The Walworth Farce


Watching Brendan, Dónal and Brian Gleeson in action in their performance of Enda Walsh’s ‘The Walworth Farce’ is a confusing, funny and disturbing experience. The play is kept alive for the duration of two hours thanks to Dónal’s noteworthy levels of energy and Brian’s thought provoking portrayal of a character living a nonsensical life out of fear, both of his father and his memories, and a deep-rooted loyalty to his brother.

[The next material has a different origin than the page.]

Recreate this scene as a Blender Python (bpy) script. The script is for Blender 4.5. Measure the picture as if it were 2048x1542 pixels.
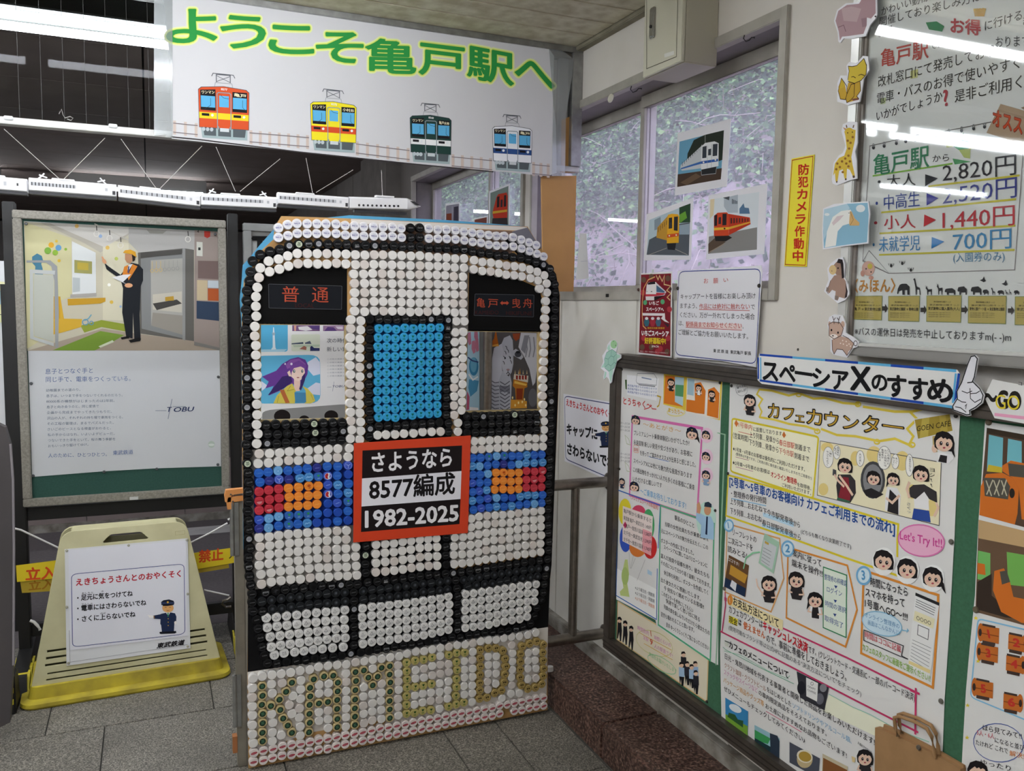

The play is set in a small flat in London that uses crude props to give a non-existent audience the impression of grandeur. Dinny, the tyrannical father ably played by Gleeson senior, is living each day desperately trying to believe his own version of the events which caused him to leave Ireland, and has swept his sons into his time warp. They begin each day dressing for the roles they will play, in Blake’s (Dónal’s) case, a collection of female relatives, in Dinny’s a younger version of himself and in Seán’s (Brian’s), a medley of all the remaining adult male roles needed to complete the story. Both boys also play the roles of two young children, likely the boisterous characters their father feels they should have been. Seán is sent to Tesco every morning at ten o clock to buy the foods the family requires for a daily funeral reception, roast chicken, sliced white pan and pink wafers. It’s the fact that Seán leaves the house every morning that causes his father to doubt his loyalty, accusing him of ‘enjoying it.’ Seán is therefore the victim of his father’s fist quite early on. Dinny has raised the two boys to have a paralysing fear of the outside, they believe non family members cannot be trusted and that leaving would cause them to be dragged down by outside forces.

Each day ends with the awarding of a trophy to the best actor in the family. Dinny invariably wins the trophy every day despite his only having to play himself compared to the entire cast Blake and Seán play between them. The entire family hold onto the constructed narrative to guard their tenuous grip on sanity but there is a sense that Seán could move on from the life he has been psychologically trapped into. This belief is solidified by the arrival of Haley in the narrative. Seán talks about her to Blake in an effort to convince him that there could be good reason to leave the house, during a conversation in which Blake admits that it is his memories of his mother that keep him going. Haley’s arrival at the house in the second half of the play causes the story to begin to unravel because she cannot help but bring realism with her. Her predicament in arriving at a house where the same day is lived over and over again, where no one can leave causes Blake to make a devastating decision.

Showings run until the 8th of February, when one night will be in aid of St Francis Hospice.